═════ STORED ROWS

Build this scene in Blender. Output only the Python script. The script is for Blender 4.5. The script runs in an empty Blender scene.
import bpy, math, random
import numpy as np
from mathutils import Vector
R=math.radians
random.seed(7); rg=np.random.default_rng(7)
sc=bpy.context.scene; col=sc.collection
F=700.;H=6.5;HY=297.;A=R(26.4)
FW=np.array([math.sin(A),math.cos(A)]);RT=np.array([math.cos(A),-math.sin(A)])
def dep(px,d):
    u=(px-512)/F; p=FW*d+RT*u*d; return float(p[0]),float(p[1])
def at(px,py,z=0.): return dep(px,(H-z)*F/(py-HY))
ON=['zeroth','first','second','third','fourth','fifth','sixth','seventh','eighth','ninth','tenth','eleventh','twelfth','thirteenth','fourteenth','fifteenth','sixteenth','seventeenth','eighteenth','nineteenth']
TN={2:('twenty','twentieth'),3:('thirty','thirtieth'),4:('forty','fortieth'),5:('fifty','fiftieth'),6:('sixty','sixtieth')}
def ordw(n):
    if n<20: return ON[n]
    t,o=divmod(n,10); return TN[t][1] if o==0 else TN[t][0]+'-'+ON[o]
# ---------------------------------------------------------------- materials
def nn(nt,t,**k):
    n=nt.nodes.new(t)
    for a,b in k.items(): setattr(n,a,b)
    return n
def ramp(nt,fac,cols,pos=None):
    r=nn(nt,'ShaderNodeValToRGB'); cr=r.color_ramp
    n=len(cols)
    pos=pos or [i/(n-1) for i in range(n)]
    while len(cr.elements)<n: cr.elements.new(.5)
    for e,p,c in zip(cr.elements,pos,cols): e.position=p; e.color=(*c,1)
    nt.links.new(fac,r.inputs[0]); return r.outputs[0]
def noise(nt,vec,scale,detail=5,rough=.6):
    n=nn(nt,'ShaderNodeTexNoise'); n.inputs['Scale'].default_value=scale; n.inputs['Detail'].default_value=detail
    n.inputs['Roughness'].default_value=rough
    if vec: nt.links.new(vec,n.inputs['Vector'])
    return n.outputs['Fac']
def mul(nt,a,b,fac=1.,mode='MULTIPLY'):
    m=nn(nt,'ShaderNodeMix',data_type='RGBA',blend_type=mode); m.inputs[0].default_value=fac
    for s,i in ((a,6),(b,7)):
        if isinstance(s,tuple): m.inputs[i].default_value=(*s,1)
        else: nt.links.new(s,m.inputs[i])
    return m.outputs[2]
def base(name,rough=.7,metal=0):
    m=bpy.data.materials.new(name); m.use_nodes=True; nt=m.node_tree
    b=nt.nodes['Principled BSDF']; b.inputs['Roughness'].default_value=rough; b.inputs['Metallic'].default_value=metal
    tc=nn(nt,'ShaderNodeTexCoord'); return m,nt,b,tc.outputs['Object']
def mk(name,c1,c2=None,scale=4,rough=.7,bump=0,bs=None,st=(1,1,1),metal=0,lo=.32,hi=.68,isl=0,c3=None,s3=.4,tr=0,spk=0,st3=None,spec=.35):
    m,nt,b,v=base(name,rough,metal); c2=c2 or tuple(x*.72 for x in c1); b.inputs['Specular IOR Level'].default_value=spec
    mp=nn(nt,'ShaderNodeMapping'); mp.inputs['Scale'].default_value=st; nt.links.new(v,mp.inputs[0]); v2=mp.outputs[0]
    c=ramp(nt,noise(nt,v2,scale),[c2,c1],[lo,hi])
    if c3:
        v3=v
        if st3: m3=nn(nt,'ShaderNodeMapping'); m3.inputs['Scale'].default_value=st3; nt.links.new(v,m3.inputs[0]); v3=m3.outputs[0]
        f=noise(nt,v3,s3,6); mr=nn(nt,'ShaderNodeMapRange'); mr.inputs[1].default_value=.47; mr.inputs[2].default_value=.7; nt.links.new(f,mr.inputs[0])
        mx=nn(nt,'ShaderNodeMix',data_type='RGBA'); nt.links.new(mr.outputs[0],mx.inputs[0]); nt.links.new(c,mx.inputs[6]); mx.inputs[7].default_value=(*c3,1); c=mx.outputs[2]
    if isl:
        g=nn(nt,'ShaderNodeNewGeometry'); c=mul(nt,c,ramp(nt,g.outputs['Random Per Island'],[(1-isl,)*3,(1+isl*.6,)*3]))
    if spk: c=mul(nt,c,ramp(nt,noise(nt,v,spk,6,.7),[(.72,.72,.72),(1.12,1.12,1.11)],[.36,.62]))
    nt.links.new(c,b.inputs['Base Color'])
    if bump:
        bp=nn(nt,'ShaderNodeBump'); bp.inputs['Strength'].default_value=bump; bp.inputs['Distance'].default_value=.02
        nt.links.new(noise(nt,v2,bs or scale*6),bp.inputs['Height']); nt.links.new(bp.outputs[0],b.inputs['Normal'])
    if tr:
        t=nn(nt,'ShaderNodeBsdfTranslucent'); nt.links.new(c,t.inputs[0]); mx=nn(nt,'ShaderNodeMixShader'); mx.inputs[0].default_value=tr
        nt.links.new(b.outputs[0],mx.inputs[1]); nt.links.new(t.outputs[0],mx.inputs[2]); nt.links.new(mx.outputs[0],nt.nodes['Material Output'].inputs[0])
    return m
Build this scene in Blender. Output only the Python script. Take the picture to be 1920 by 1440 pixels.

══════════

EXERCISE DESCRIPTION:
Recite the full listing above exactly.

EXPECTED ANSWER:
Build this scene in Blender. Output only the Python script. The script is for Blender 4.5. The script runs in an empty Blender scene.
import bpy, math, random
import numpy as np
from mathutils import Vector
R=math.radians
random.seed(7); rg=np.random.default_rng(7)
sc=bpy.context.scene; col=sc.collection
F=700.;H=6.5;HY=297.;A=R(26.4)
FW=np.array([math.sin(A),math.cos(A)]);RT=np.array([math.cos(A),-math.sin(A)])
def dep(px,d):
    u=(px-512)/F; p=FW*d+RT*u*d; return float(p[0]),float(p[1])
def at(px,py,z=0.): return dep(px,(H-z)*F/(py-HY))
ON=['zeroth','first','second','third','fourth','fifth','sixth','seventh','eighth','ninth','tenth','eleventh','twelfth','thirteenth','fourteenth','fifteenth','sixteenth','seventeenth','eighteenth','nineteenth']
TN={2:('twenty','twentieth'),3:('thirty','thirtieth'),4:('forty','fortieth'),5:('fifty','fiftieth'),6:('sixty','sixtieth')}
def ordw(n):
    if n<20: return ON[n]
    t,o=divmod(n,10); return TN[t][1] if o==0 else TN[t][0]+'-'+ON[o]
# ---------------------------------------------------------------- materials
def nn(nt,t,**k):
    n=nt.nodes.new(t)
    for a,b in k.items(): setattr(n,a,b)
    return n
def ramp(nt,fac,cols,pos=None):
    r=nn(nt,'ShaderNodeValToRGB'); cr=r.color_ramp
    n=len(cols)
    pos=pos or [i/(n-1) for i in range(n)]
    while len(cr.elements)<n: cr.elements.new(.5)
    for e,p,c in zip(cr.elements,pos,cols): e.position=p; e.color=(*c,1)
    nt.links.new(fac,r.inputs[0]); return r.outputs[0]
def noise(nt,vec,scale,detail=5,rough=.6):
    n=nn(nt,'ShaderNodeTexNoise'); n.inputs['Scale'].default_value=scale; n.inputs['Detail'].default_value=detail
    n.inputs['Roughness'].default_value=rough
    if vec: nt.links.new(vec,n.inputs['Vector'])
    return n.outputs['Fac']
def mul(nt,a,b,fac=1.,mode='MULTIPLY'):
    m=nn(nt,'ShaderNodeMix',data_type='RGBA',blend_type=mode); m.inputs[0].default_value=fac
    for s,i in ((a,6),(b,7)):
        if isinstance(s,tuple): m.inputs[i].default_value=(*s,1)
        else: nt.links.new(s,m.inputs[i])
    return m.outputs[2]
def base(name,rough=.7,metal=0):
    m=bpy.data.materials.new(name); m.use_nodes=True; nt=m.node_tree
    b=nt.nodes['Principled BSDF']; b.inputs['Roughness'].default_value=rough; b.inputs['Metallic'].default_value=metal
    tc=nn(nt,'ShaderNodeTexCoord'); return m,nt,b,tc.outputs['Object']
def mk(name,c1,c2=None,scale=4,rough=.7,bump=0,bs=None,st=(1,1,1),metal=0,lo=.32,hi=.68,isl=0,c3=None,s3=.4,tr=0,spk=0,st3=None,spec=.35):
    m,nt,b,v=base(name,rough,metal); c2=c2 or tuple(x*.72 for x in c1); b.inputs['Specular IOR Level'].default_value=spec
    mp=nn(nt,'ShaderNodeMapping'); mp.inputs['Scale'].default_value=st; nt.links.new(v,mp.inputs[0]); v2=mp.outputs[0]
    c=ramp(nt,noise(nt,v2,scale),[c2,c1],[lo,hi])
    if c3:
        v3=v
        if st3: m3=nn(nt,'ShaderNodeMapping'); m3.inputs['Scale'].default_value=st3; nt.links.new(v,m3.inputs[0]); v3=m3.outputs[0]
        f=noise(nt,v3,s3,6); mr=nn(nt,'ShaderNodeMapRange'); mr.inputs[1].default_value=.47; mr.inputs[2].default_value=.7; nt.links.new(f,mr.inputs[0])
        mx=nn(nt,'ShaderNodeMix',data_type='RGBA'); nt.links.new(mr.outputs[0],mx.inputs[0]); nt.links.new(c,mx.inputs[6]); mx.inputs[7].default_value=(*c3,1); c=mx.outputs[2]
    if isl:
        g=nn(nt,'ShaderNodeNewGeometry'); c=mul(nt,c,ramp(nt,g.outputs['Random Per Island'],[(1-isl,)*3,(1+isl*.6,)*3]))
    if spk: c=mul(nt,c,ramp(nt,noise(nt,v,spk,6,.7),[(.72,.72,.72),(1.12,1.12,1.11)],[.36,.62]))
    nt.links.new(c,b.inputs['Base Color'])
    if bump:
        bp=nn(nt,'ShaderNodeBump'); bp.inputs['Strength'].default_value=bump; bp.inputs['Distance'].default_value=.02
        nt.links.new(noise(nt,v2,bs or scale*6),bp.inputs['Height']); nt.links.new(bp.outputs[0],b.inputs['Normal'])
    if tr:
        t=nn(nt,'ShaderNodeBsdfTranslucent'); nt.links.new(c,t.inputs[0]); mx=nn(nt,'ShaderNodeMixShader'); mx.inputs[0].default_value=tr
        nt.links.new(b.outputs[0],mx.inputs[1]); nt.links.new(t.outputs[0],mx.inputs[2]); nt.links.new(mx.outputs[0],nt.nodes['Material Output'].inputs[0])
    return m
Build this scene in Blender. Output only the Python script. Take the picture to be 1920 by 1440 pixels.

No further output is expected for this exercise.